Later he founded an orphanage that became home to between 200 to
250 orphans. Today he is invoked as the "protector of children" and a
lot of the graces received concern children and families.
A life lived in conditions of extreme poverty, Clement wrote:
"This is worse than when I was in the trenches on the Adamello and Monte Maio,
but I wanted this war and I have to fight to the end with God's help
I'm always in the hands of God. Gradually a Christian community was
born, the Sisters of the Child Mary come to help, he founded schools and
chapels, factories and rice fields, irrigation canals, he taught
carpentry and mechanics, built brick houses and brought new crops,
wheat, corn, silkworms, vegetables (carrots, onions, salad - "the father
eats grass," the people would say).
Soon-to-be Blessed Clement founded the church in a corner of
the world where there are no tourists, but only opium smugglers, black
magicians and guerillas from different backgrounds, he brought peace and
stabilised nomadic tribes within the territory who, through the
schooling and health care, have raised their standards of living and now
have doctors and nurses, artisans and teachers, priests and nuns,
bishops and civil authorities. Many of them called Clement and
Clementina.
In 1956, when he founded the Christian citadel of Monglin and
converted fifty villages to faith in Christ, the bishop moved him to
Mongping, 250 kilometers from Monglin in the vast diocese of Kengtung,
where he had to start from scratch. Clemente
wrote to his brother: "I obey the bishop because I understand that if I
do things my own way then I do them wrong."

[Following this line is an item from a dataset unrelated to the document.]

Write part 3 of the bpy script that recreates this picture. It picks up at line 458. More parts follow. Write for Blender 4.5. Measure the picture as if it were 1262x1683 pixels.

At the age of sixty he began
a new mission and also founded here the Christian town and parish of
Mongping, a second parish in Tongtà and left another fifty Catholic
villages in his wake. He died June 15, 1988 in Mongping and is buried
near the church and the Grotto of Lourdes, which he built.
On his grave
visited by many non-Christians fresh flowers and lit candles are never
lacking. Now, 23 years later, June 26, 2011, Father Clemente Vismara is
to be declared blessed of the Church Universal and is the first blessed
of Burma. A rapid cause for beatification, given the usually long time
needed for these Roman "processes".
Why is Father Clemente Vismara being declared Blessed? In life
he did not perform miracles, have visions or revelations, he was not a
mystic nor a theologian, he made no great works nor had any
extraordinary gifts.
He was a missionary like the rest, so much so that
when we discussed the opening of his beatification cause here at PIME,
some of his confreres in Burma said: "If you declare him Blessed you
need to declare all of us here blessed who have led the same life he
did".
In 1993 I went to Kengtung with two missionaries who had been with
Clement in Burma and we asked the Bishop Abraham Than, "Why do you want
father Clement declared blessed?".
He said: "We had many PIME
missionaries saints who founded diocese, including the first Bishop
Erminio Bonetta, still remembered as a model of evangelical charity, and
others whose memory is still alive. But none of them have sparked this
devotion and this movement of people who declare them saints, like
Father Vismara. In this I see a sign from God to start the diocesan process. "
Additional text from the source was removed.